More Memory
A new device uses heat to fit extra bits on a hard disk
Source: “Heat-assisted magnetic recording by a near-field transducer with efficient optical energy transfer”
William Challener et al.
Nature Photonics 3: 220-224
Results: Researchers at Seagate have developed a way to deliver targeted pulses of heat to the magnetic areas of hard-disk drives. The technology should make it possible to write up to 20 times more data to disks than is possible today.
Why it matters: Hard drives record data when a magnetic head moves across a disk coated with small grains that represent 1s or 0s, depending on their magnetic orientation. To cram more data onto these drives, researchers have been making the grains smaller and smaller. But grains made of conventional materials will become unstable if they’re too small, losing data when they experience small fluctuations in temperature. The new recording method allows the researchers to use materials that are more stable, packing more bits into a given area to increase data storage capacity. In addition to holding more data, the resulting hard drives could be more reliable.
Methods: Today’s magnetic heads can’t write data to the more stable recording media. Heating the grains solves this problem, but it’s been difficult to heat an area small enough to keep surrounding grains from being affected; no conventional lens can focus laser light onto such a tiny spot. The researchers accomplished this by focusing the light with a device called an optical antenna instead of a lens.
Next steps: The company hopes to reduce the concentrated spot of heat from 70 nanometers to 20 nanometers. The engineers are also developing a way to deliver laser light efficiently to the recording head.
Social Security
Researchers raise privacy concerns about social-network data
Source: “De-Anonymizing Social Networks”
Arvind Narayanan and Vitaly Shmatikov
IEEE Symposium on Security and Privacy, May 17-20, 2009, Oakland, CA
Results: Researchers from the University of Texas at Austin designed an algorithm that can identify individuals using supposedly anonymous information that social-networking websites could provide to advertisers. In tests using Flickr and Twitter, they were able to assign names to a third of the users who maintained accounts on both sites, with only a 12 percent error rate.
Why it matters: Most social networks plan to make money by sharing data with advertisers. Although personally identifying information such as names and addresses is removed, the new study shows that individuals can still be identified.
Methods: The researchers developed an algorithm that compares publicly available information from one social-networking site–such as a person’s name and list of contacts–with the data that another site might supply to advertisers. The publicly available data is used to help create a map of connections between people. The advertisers’ data is used to create a similar map, with the names, addresses, and other personal information missing.
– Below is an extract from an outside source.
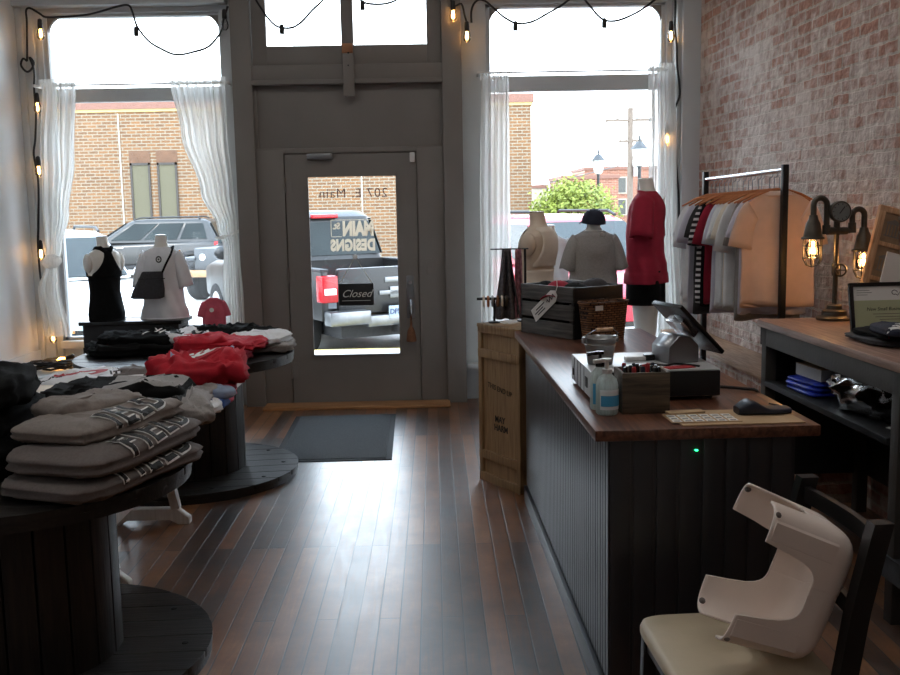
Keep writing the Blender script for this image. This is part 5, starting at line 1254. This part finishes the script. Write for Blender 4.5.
k = B().box(0, .155, 0, .01, 0, .135, b=.002).box(0, .155, .13, .14, 0, .135, b=.002).box(0, .01, .01, .13, 0, .135, b=.002).box(.145, .155, .01, .13, 0, .135, b=.002).ob('wooden_sides', 'pen_wood', t); k.name = 'box_wall'
B().box(.01, .145, .01, .13, 0, .012).ob('bottom', 'pen_wood', t)
r_ = random.Random(4)
for i in range(15):
    x, y = .025 + .026 * (i % 5), .03 + .04 * (i // 5); tx, ty = r_.uniform(-.2, .2), r_.uniform(-.25, .2)
    q = thing('marker_pen', f"{('black', 'red', 'dark blue')[(i * 7) % 3 if i % 4 else 0]} marker pen in the wooden box", 'pen', (p[0] + x, p[1] + y, CT + .014), 0, 'marker pens in the wooden box', rot=(tx * .35, ty * .35, 0))
    m_ = ('black_gloss', 'print_red', 'navy_cloth')[(i * 7) % 3 if i % 4 else 0]
    B().lathe([(.006, 0), (.0065, .01), (.0065, .1)], n=10).ob('barrel', 'black_gloss', q); B().lathe([(.0072, .095), (.0072, .132), (.005, .136)], n=10).ob('pen_cap', m_, q)
# labels on a card sheet, with a brown folder below and a dark card reader above
t = tag(B().box(-.19, .19, -.11, .1, 0, .004, b=.001).ob('cardboard_folder', 'cardboard'), 'flat brown cardboard folder on the near end of the counter', 'folder', None, (.93, 3.085, CT), .03)
t = thing('label_sheet', 'sheet of small white barcode labels on the brown folder', 'label sheet', (.83, 3.055, CT + .0045), .02)
B().box(-.115, .105, -.055, .07, 0, .002).ob('backing_card', 'cardboard', t)
for i in range(6):
    for j in range(3):
        a = B().box(-.108 + i * .035, -.08 + i * .035, -.048 + j * .036, -.02 + j * .036, .002, .0028).ob('label', 'paper', t)
        B().box(-.103 + i * .035, -.085 + i * .035, -.042 + j * .036, -.034 + j * .036, .0028, .003).ob('barcode', 'print_black', a)
t = tag(B().box(-.06, .06, -.02, .02, 0, .006, b=.001).ob('card_strip', 'cardboard'), 'loose strip of brown card lying across the label sheet', 'card', None, (.79, 3.13, CT + .008), .15)
t = thing('card_reader', 'dark navy card reader lying on the brown folder', 'card reader', (1.035, 3.12, CT + .005), .05)
rings = []
for i in range(15):
    u = i / 14; x = -.085 + .17 * u; hh = .014 + .03 * math.exp(-((u - .25) / .22) ** 2) + .004 * u; w_ = .038 * (1 - .25 * abs(2 * u - 1) ** 4)
    rings.append([V(x, w_ * spow(math.cos(a), .4), hh / 2 + hh / 2 * spow(math.sin(a), .5)) for a in [2 * PI * j / 20 for j in range(20)]])
B().loft(rings).ob('shell', 'navy_cloth', t).data.materials[0] = mat('reader_navy', (26, 34, 52), .4)
B().tube(spline([(.08, 0, .012), (.1, .03, .006), (.07, .12, .004)]), .003, 6).ob('cable', 'black_cord', t)
t = tag(B().tube(spline([(0, 0, .002), (.08, -.05, .003), (.16, -.1, .003), (.205, -.13, -.01), (.225, -.15, -.12), (.23, -.17, -.4), (.235, -.2, -.9), (.25, -.3, -.917), (.27, -.5, -.917)]), .006, 6).ob('power_cable', 'black_cord'), 'black power cable running from the cash drawer over the right edge of the counter', 'cable', None, (.94, 3.62, CT + .005))

# ------------------------------------------------------------------ work table along the brick wall
UR = .034
t = thing('work_table', 'dark framed work table with a reddish wooden top along the brick wall', 'table', (1.64, 5.02, 0), UR)
# local: x to the wall, -y towards the viewer
UL, UW = 3.3, .545
B().box(-.012, UW, -UL, .0, .965, 1.0, b=.004).ob('tabletop', 'work_wood', t)
B().box(0, .03, -UL, -.04, .875, .965, b=.003).box(UW - .03, UW, -UL, -.04, .875, .965).box(0, UW, -.045, -.02, .875, .965).ob('apron', 'table_frame', t)
for y in (-.07, -1.42, -2.75):
    for x in (.0, UW - .055): B().box(x, x + .055, y - .03, y + .03, 0, .965, b=.003).ob('leg', 'table_frame', t)
B().box(UW - .012, UW - .004, -UL, -.03, .2, .965).ob('back_panel', 'black_paint', t); B().box(.04, UW - .02, -.06, -.05, .2, .965).ob('end_panel', 'black_paint', t)
B().box(.0, UW, -1.36, -.04, .672, .7, b=.003).ob('shelf', 'black_paint', t)
B().box(.0, UW, -UL + .1, -1.46, .672, .7, b=.003).ob('shelf', 'black_paint', t)
B().box(-.01, UW, -UL + .1, -1.36, .17, .26, b=.005).ob('bottom_shelf', 'black_paint', t)
um = Matrix.Translation((1.64, 5.02, 0)) @ Matrix.Rotation(UR, 4, 'Z')
def onu(x, y, z=1.0): return um @ V(x, y, z)

# pipe lamp
p = (1.985, 4.93, 1.0005)
t = thing('pipe_lamp', 'industrial pipe lamp with a pressure gauge and two caged bulbs', 'lamp', p)
B().lathe([(.085, 0), (.088, .012), (.08, .02), (.062, .024), (.06, .045), (.052, .05), (.038, .054), (.036, .072), (.028, .078), (.014, .08)], n=36).ob('base', 'pewter', t)
B().tube([(0, 0, .07), (0, 0, .47)], .0125, 14).lathe([(.018, .22), (.02, .235), (.02, .265), (.018, .28)], n=14).ob('stem', 'pewter', t)
v_ = B().tube([(0, -.015, .25), (-.0, -.06, .25)], .006, 8).ob('valve', 'pewter', t)
B().tube([(.028 * math.cos(a), -.06, .25 + .028 * math.sin(a)) for a in [2 * PI * i / 20 for i in range(20)]], .005, 6, closed=True).tube([(-.026, -.06, .25), (.026, -.06, .25)], .003, 6).tube([(0, -.06, .224), (0, -.06, .276)], .003, 6).ob('valve_wheel', 'pewter', v_)
def pipe(pts, parent):
    k = B().tube(pts, .0145, 14)
    for q, d in ((pts[0], V(*pts[1]) - V(*pts[0])), (pts[-1], V(*pts[-2]) - V(*pts[-1]))):
        d = d.normalized(); k.tube([V(*q), V(*q) + d * .024], .0195, 14)
    return k
def arm(pts, bx, bz, name):
    a = pipe(pts, t).ob(name, 'pewter', t)
    B().lathe([(.02, .05), (.024, .03), (.034, .01), (.042, -.035), (.046, -.055), (.055, -.06), (.056, -.068), (.04, -.066), (.016, .0)], (bx, 0, bz), 28).ob('bell_shade', 'pewter', a)
    g = B().lathe([(.014, -.06), (.03, -.09), (.036, -.12), (.03, -.15), (.01, -.165)], (bx, 0, bz), 20).ob('bulb', 'bulb_glass', a)
    for q in range(5):
        x = .012 * math.cos(2 * PI * q / 5); y = .012 * math.sin(2 * PI * q / 5)
        B().tube([(bx + x * .5, y * .5, bz - .08), (bx + x, y, bz - .14)], .0022, 6).ob('filament', 'filament', g)
    c = B()
    for q in range(6):
        x = math.cos(2 * PI * q / 6); y = math.sin(2 * PI * q / 6)
        c.tube([(bx + .046 * x, .046 * y, bz - .062), (bx + .046 * x, .046 * y, bz - .165), (bx + .03 * x, .03 * y, bz - .195), (bx, 0, bz - .205)], .0028, 6)
    for z in (-.1, -.16): c.tube([(bx + .046 * math.cos(a), .046 * math.sin(a), bz + z) for a in [2 * PI * i / 24 for i in range(24)]], .0026, 6, closed=True)
    c.ob('bulb_cage', 'pewter', a)
    l = bpy.data.lights.new('lamp_light', 'POINT'); l.energy = LAMP; l.color = (1, .58, .24); l.shadow_soft_size = .03
    lo = bpy.data.objects.new('lamp_light', l); COL.objects.link(lo); lo.location = V(*p) + V(bx, 0, bz - .125)
arm([(-.01, 0, .44), (-.05, 0, .44), (-.052, 0, .455), (-.052, 0, .57)] + arc((-.085, .57), .033, 0, PI, 8) + [(-.118, 0, .51), (-.118, 0, .48)], -.118, .47, 'pipe_arm')
arm([(.01, 0, .44), (.06, 0, .44), (.075, 0, .455), (.075, 0, .51)] + arc((.105, .515), .03, PI, 0, 8) + [(.135, 0, .45), (.135, 0, .42)], .135, .405, 'pipe_arm')
B().tube([(-.05, 0, .44), (.05, 0, .44)], .019, 14).tube([(-.052, 0, .425), (-.052, 0, .47)], .02, 14).tube([(.075, 0, .43), (.075, 0, .48)], .02, 14).tube([(0, 0, .42), (0, 0, .49)], .016, 12).ob('tee_fitting', 'pewter', t)
mg = Matrix.Translation((.004, -.02, .535)) @ Matrix.Rotation(PI / 2, 4, 'X') 
g = B().lathe([(.046, -.02), (.052, -.015), (.053, .012), (.049, .018), (.044, .018), (.044, .012)], n=36, mx=mg).ob('gauge', 'pewter', t)
B().lathe([(.001, .0155), (.0438, .0155), (.0438, .012)], n=30, mx=mg).ob('dial', mat('dial_face', (120, 126, 126), .5), g); B().box(-.002, .002, -.03, .012, .016, .0175, mx=mg @ Matrix.Rotation(2.5, 4, 'Z')).ob('needle', 'print_black', g)
k = B()
for i in range(9):
    a = -.75 * PI / 1 + i * 1.5 * PI / 8 + PI / 2; k.box(-.0015, .0015, .034, .041, .016, .017, mx=mg @ Matrix.Rotation(a, 4, 'Z'))
k.ob('dial_tick', 'print_black', g)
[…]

The algorithm can identify features common to both that reveal a person’s identity, even when the maps overlap by as little as 14 percent. The researchers designed the algorithm to start with social-network users who can easily be identified–as few as 30 individuals in 100,000–and then use personal information about those users to fill in details about others.
Next steps: Having demonstrated that the relationship information that makes social-network data useful could also compromise user privacy, the researchers say the solution is to change the privacy laws and corporate practices that govern the sharing of “anonymous” information from such sites.